:: SUPPLIED MATERIAL

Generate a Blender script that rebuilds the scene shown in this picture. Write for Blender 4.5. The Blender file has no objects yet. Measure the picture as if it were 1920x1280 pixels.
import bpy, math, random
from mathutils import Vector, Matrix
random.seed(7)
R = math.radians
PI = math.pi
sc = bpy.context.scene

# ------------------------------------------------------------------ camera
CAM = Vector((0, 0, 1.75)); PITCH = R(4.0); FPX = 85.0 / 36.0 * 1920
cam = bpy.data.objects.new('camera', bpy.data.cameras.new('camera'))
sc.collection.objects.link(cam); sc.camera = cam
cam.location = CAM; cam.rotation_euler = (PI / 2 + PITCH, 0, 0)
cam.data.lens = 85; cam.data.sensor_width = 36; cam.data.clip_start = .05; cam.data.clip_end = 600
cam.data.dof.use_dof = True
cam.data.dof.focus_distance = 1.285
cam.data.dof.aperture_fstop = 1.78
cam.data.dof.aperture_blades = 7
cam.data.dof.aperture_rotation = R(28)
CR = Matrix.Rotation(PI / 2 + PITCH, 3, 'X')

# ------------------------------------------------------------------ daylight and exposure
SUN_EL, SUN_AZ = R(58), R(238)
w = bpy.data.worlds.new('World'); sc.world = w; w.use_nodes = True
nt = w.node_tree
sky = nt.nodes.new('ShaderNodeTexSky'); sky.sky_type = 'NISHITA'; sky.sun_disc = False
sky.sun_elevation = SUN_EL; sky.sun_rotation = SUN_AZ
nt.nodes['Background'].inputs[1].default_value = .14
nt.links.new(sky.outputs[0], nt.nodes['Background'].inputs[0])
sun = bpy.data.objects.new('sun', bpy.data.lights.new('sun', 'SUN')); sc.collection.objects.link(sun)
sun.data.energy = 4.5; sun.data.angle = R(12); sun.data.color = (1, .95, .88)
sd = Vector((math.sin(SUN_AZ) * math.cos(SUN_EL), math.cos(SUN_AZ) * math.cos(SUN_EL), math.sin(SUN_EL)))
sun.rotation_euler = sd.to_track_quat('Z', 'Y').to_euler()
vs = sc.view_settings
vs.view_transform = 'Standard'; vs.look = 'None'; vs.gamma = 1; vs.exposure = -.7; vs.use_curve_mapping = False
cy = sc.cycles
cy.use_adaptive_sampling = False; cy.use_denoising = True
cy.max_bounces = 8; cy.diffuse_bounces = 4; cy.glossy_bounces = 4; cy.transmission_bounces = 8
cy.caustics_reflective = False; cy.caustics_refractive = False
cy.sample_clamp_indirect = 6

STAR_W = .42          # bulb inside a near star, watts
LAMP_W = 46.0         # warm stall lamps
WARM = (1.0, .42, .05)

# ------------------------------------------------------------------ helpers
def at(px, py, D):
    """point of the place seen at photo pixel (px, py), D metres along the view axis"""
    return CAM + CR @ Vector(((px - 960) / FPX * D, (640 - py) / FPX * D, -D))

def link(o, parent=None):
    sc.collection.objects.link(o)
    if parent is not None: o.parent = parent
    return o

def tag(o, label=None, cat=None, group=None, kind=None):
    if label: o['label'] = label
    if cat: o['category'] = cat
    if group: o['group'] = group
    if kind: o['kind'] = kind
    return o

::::

Quote exactly the opening line of the material above and every line after it, up to and including the line that contains "sc = bpy.context.scene".

Generate a Blender script that rebuilds the scene shown in this picture. Write for Blender 4.5. The Blender file has no objects yet. Measure the picture as if it were 1920x1280 pixels.
import bpy, math, random
from mathutils import Vector, Matrix
random.seed(7)
R = math.radians
PI = math.pi
sc = bpy.context.scene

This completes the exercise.